RAPP’s cloth weaving program, which began in mid-2017, is part of the company’s latest efforts to create income generation in the rural communities in Indonesia by giving them the chance (and required training) to earn a livelihood.

As part of the program, the company provides participants with training, looms and raw materials, and helps the weavers to sell their products.

"We took an interest in cloth weaving as it is cultural heritage which is starting to be forgotten, and we want to preserve it," said Raden Ade Pramono, Coordinator of RAPP’s Small and Medium (SME) Development Program.

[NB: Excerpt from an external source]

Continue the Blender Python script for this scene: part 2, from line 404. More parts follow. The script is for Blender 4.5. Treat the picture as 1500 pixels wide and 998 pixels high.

"Cloth weaving contributes to the promotion of Indonesia’s textile industry, and the product also fetches a high economic value. Pangkalan Kerinci will soon witness the start-up of Asia Pacific Rayon (APR) factory which manufactures viscose-rayon."    

Raden hopes that the program will eventually lead to Pelalawan having its own weaving centre.

“We want Rahmi and Sri to be examples in their villages. It is hoped that by training them – and others in the future – this area will be known for its expertise in weaving over time,” he added.

With its range of Community Development programs, RAPP continues to commit to support several of the United Nations’ Sustainable Development Goals, particularly SDG 1 on No Poverty and SDG 10 on Reduced Inequalities.